Wilson Must Go, a response to the refugee crisis, seems to signal a shift towards a more political sphere.
But Simon Maidment, senior curator of contemporary art at the NGV, says that Breitz has always been politically motivated. “It runs through all her work, and her life,” he says. “She refers often to an awareness of privilege that comes with being a white South African, while at the same time using the opportunities she has to make other more marginal voices heard. It is present within not just her art, but also in the social activism she has undertaken.”

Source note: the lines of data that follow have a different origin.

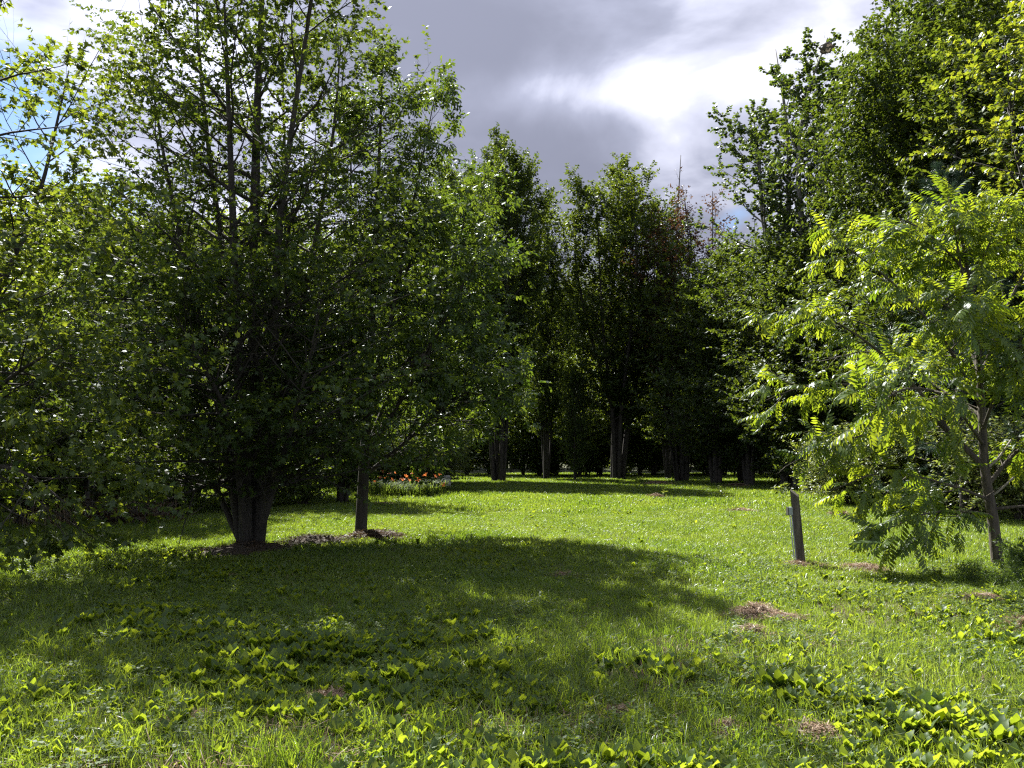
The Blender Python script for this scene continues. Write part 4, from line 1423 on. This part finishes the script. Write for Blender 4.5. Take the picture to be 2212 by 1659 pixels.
def weeds():
    rng = np.random.default_rng(41)
    names = list(SPECIES)
    x, y = ring_points(rng, 3.3, 26, 250, half=0.66, pad=0.4)
    k = rng.random(len(x)) * 250 < weed_density(x, y)
    x, y = x[k], y[k]
    z = gz(x, y)
    sp = np.where(vnoise(x, y, 0.8, 12) + rng.normal(0, 0.18, len(x)) > 0.5, 0, np.where(rng.random(len(x)) < 0.6, 1, 2))
    size = rng.uniform(0.055, 0.11, len(x)) * (0.7 + 0.65 * vnoise(x, y, 0.6, 31)) * np.where(sp == 0, 1.35, np.where(sp == 1, 1.0, 0.8)) * np.where(y < 7.4, 1.0, 0.85)
    P = np.stack([x, y, z], -1)
    d = np.where(visible(P, 0.99), np.hypot(x, y), 1e6)
    order = np.argsort(d)[:290]
    order = order[d[order] < 1e5]
    for j, i in enumerate(order):
        kn = names[sp[i]]
        if j < 150:
            root = thing(kn, WEED_LABEL[kn], 'weed', P[i], rng.random() * 6.28, WEED_GROUP[kn])
            n = int(rng.integers(6, 10))
            for q in range(n):
                o = bpy.data.objects.new('leaf', LEAVES[kn][rng.integers(5)][2])
                COL.objects.link(o)
                o.parent = root
                o.rotation_euler = (0, 0, q * 2.4 + rng.normal(0, 0.3))
                s = size[i] * rng.uniform(0.7, 1.15)
                o.scale = (s, s, s)
        else:
            o = obj(kn, ROS[kn][rng.integers(3)], None, P[i], (0, 0, rng.random() * 6.28))
            s = size[i]
            o.scale = (s, s, s)
            tag(o, WEED_LABEL[kn], 'weed', WEED_GROUP[kn])
    rest = np.ones(len(x), bool)
    rest[order] = False
    idx = sp[rest] * 3 + rng.integers(0, 3, rest.sum())
    rot = np.zeros((rest.sum(), 3))
    rot[:, 2] = rng.random(rest.sum()) * 6.28
    scatter('weeds', '', P[rest], rot, size[rest], idx, [m for kn in names for m in ROS[kn]])


ROS = {kn: [rosette(kn, 60 + 3 * i + j) for j in range(3)] for i, kn in enumerate(SPECIES)}


def clover():
    rng = np.random.default_rng(42)
    src = []
    for q in range(3):
        V, Fc, T = [], [], []
        for i in range(10):
            o = np.array([rng.normal(0, 0.035), rng.normal(0, 0.035), rng.uniform(0.02, 0.09)])
            for j in range(3):
                a = j * 2.094 + rng.random() * 0.4
                d = np.array([math.cos(a), math.sin(a), rng.normal(0.1, 0.3)])
                s = np.array([-math.sin(a), math.cos(a), rng.normal(0, 0.25)])
                b = len(V)
                L_ = rng.uniform(0.014, 0.024)
                V += [o, o + d * L_ * 0.6 - s * L_ * 0.42, o + d * L_ * 0.6 + s * L_ * 0.42, o + d * L_]
                Fc.append((b, b + 2, b + 3, b + 1))
                T += [rng.random() * 0.9] * 4
        src.append(mesh_from('clover_leaves', np.array(V), np.array(Fc), MAT['clover'], np.array(T)))
    x, y = ring_points(rng, 3.2, 12, 75, half=0.66, pad=0.3)
    n = vnoise(x, y, 0.7, 21)
    k = rng.random(len(x)) < np.clip((n - 0.38) / 0.25, 0.08, 1)
    x, y = x[k], y[k]
    P = np.stack([x, y, gz(x, y)], -1)
    rot = np.zeros((len(x), 3))
    rot[:, 2] = rng.random(len(x)) * 6.28
    scatter('clover', '', P, rot, rng.uniform(0.8, 1.5, len(x)), rng.integers(0, 3, len(x)), src)


grass()
weeds()
clover()


# ------------------------------------------------------------------ heaps of dry clippings
def heap(px, D, r, h, label, seed, name='grass_clippings', cat='clippings', x=None, dark=False):
    rng = np.random.default_rng(seed)
    X = at(px, D) if x is None else x
    base = np.array([X, D, float(gz(X, D))])
    root = thing(name, label, cat, base)
    n, m = 18, 6
    V = [(0, 0, h)]
    ph0 = rng.random(4) * 6.28
    for i in range(1, m + 1):
        t = i / m
        for j in range(n):
            a = j / n * 2 * PI
            rr = r * t * (1 + 0.22 * math.sin(2 * a + ph0[0]) + 0.14 * math.sin(3 * a + ph0[1]) + 0.08 * math.sin(5 * a + ph0[2]))
            V.append((rr * math.cos(a), 0.8 * rr * math.sin(a), h * (1 - t) ** 0.8 * (1 + rng.normal(0, 0.16)) - 0.012 * t))
    q = [(1 + (i - 1) * n + j, 1 + (i - 1) * n + (j + 1) % n, 1 + i * n + (j + 1) % n, 1 + i * n + j) for i in range(1, m) for j in range(n)]
    t3 = [(0, 1 + j, 1 + (j + 1) % n) for j in range(n)]
    V = np.array(V)
    obj('mound', mesh_from('mound', V, [np.array(q), np.array(t3)], MAT['mould' if dark else 'soil'], smooth=True), root)
    k = int(np.clip(1500 * (r / 0.3) ** 1.5, 500, 3200))
    i = rng.integers(1, len(V), k)
    o = V[i] * np.array([1.25, 1.25, 1.0]) + rng.normal(0, 0.6, (k, 3)) * np.array([r / m, r / m, 0.012 + 0.03 * h])
    o[:, 2] = np.maximum(o[:, 2], 0.0) + 0.004
    az = rng.random(k) * 6.28
    L_ = rng.uniform(0.04, 0.13, k) * (1 if D < 15 else 1.8)
    w = 0.0035 if D < 15 else 0.010
    d = np.stack([np.cos(az), np.sin(az), rng.normal(0, 0.28, k)], -1)
    s = np.stack([-np.sin(az), np.cos(az), rng.normal(0, 0.6, k)], -1) * w
    e = d * L_[:, None]
    vv = np.stack([o - s - e / 2, o + s - e / 2, o + s * .4 + e / 2 + np.array([0, 0, 0.008])], 1).reshape(-1, 3)
    f = np.arange(3 * k).reshape(-1, 3)
    obj('straw', mesh_from('straw', vv, f, MAT['litter' if dark else 'straw'], np.repeat(np.clip(rng.normal(0.4, 0.35, k), 0, 1), 3)), root, kind='stuff')
    return root


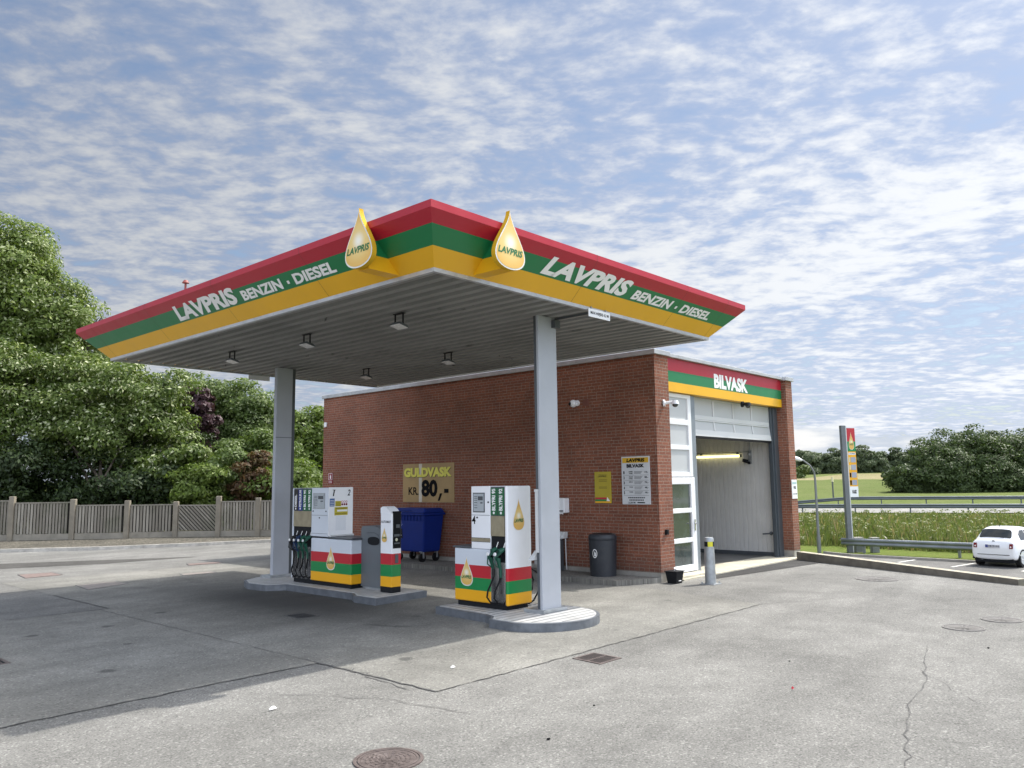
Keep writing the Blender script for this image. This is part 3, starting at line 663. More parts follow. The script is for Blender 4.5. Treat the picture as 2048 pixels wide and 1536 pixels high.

This motivation is evident in Breitz’s social media presence. Her public Facebook, and more recently Instagram, posts are full of political and cultural commentary. On 12 December 2017, Breitz published a post titled “Why I’m Sabotaging My Own Work” to explain her decision to change the title of Love Story to Wilson Must Go. “While I am grateful for the immense support I have received from the NGV, it would be morally remiss, in light of the above knowledge [of Wilson Security’s role in offshore detention centres], for me to remain silent in the context of the current conversation that is taking place around the Australian government’s ongoing and systematic abuse of refugees,” she wrote.
Looking back on her career, Breitz has always broached complex and challenging topics in her work. Gender, identity, feminism, race and class are just some of the things she addresses, sometimes aided by the use of star power. Wilson Must Go, for example, stars Alec Baldwin and Julianne Moore. “Alec, people will listen to you, you’re famous,” Baldwin reflexively says to himself at one point in Wilson Must Go. The screen then cuts to the equally famous Julianne Moore.
Viewers are held captive by the power of cinema and celebrity as Baldwin and Moore speak in turns before a green screen. The narrative is disjointed, Breitz edited the a dialogue into a montage to remove context.
Confusion lifts in the second, smaller room of Breitz’s installation at the NGV where interviews with six refugees are presented in their entirety. It’s a more intimate setting. In place of the cinema screen are six smaller screens and headphones. The stories told by refugees Sarah Ezzat Mardini from Syria, José Maria João from Angola, Mamy Maloba Langa from the Democratic Republic of Congo, Shabeena Francis Saveri from India, Luis Ernesto Nava Molero from Venezuela, and Farah Abdi Mohamed from Somalia are what Baldwin and Moore are reciting verbatim, but heavily edited, on the big screen.
Breitz asks on her website, “What kind of stories are we willing to hear? What kind of stories move us? Why is it that the same audiences who are driven to tears by fictional blockbusters remain affectless in the face of actual human suffering?” The six interviews with refuges go on for hours, no detail of each harrowing and perilous journey of seeking asylum spared. A few viewers who were transfixed by Baldwin and Moore circle quickly through the second room. Wilson Must Go, in its entirety, is overwhelming and begs empathy from viewers. But do we have the attention span (or stomach) for it? This is the crux of the work.
In the catalogue which accompanied this work at the 2017 Venice Biennale Breitz is quoted as saying, “The unwieldy duration of the footage that is archived in Love Story is intended to point to the magnitude of the lived experience that is encapsulated in the six narratives, to infer the impossibility of ever being able to grasp and digest these stories in the full range of their nuance and complexity.”
As a storyteller, Breitz is able to eke out nuances of personality and identity in her subjects. This is true even in works that appear to be light hearted on the surface, such as I’m Your Man (A Portrait of Leonard Cohen), because Breitz sees the value in all stories and all characters.
Commissioned by the Musee d’Art Contemporain in Montreal (Cohen’s hometown) for the 2017 exhibition Leonard Cohen – Une brèche en toute chose (A Crack in Everything), the work is really a close to life-sized portrait of 18 diehard Leonard Cohen fans. It tells the story of a particular section of Cohen fandom through performance. All the men featured in the installation are of Cohen’s generation, and live in Cohen’s beloved city. “I was a Leonard Cohen fan since I was 17,” one man says.
As these men sing their way through Cohen’s 1988 album, their earnestness, individual style and mannerisms meld together, revealing a sense of community and belonging.
It’s a special shared bond, similar to the process by which refugees are bonded by very different, but ultimately shared, experiences.
In 1992 Leonard Cohen released an album titled The Future, which features a song titled Anthem. In it Cohen sings, “There is a crack, a crack in everything. That’s how the light gets in.” It’s a message of hope for the future. We need storytellers like Breitz, now more so than ever, to help reveal the cracks, to shine a light where it is needed, to give voice to those who can’t speak so we can listen. The world will be richer for it.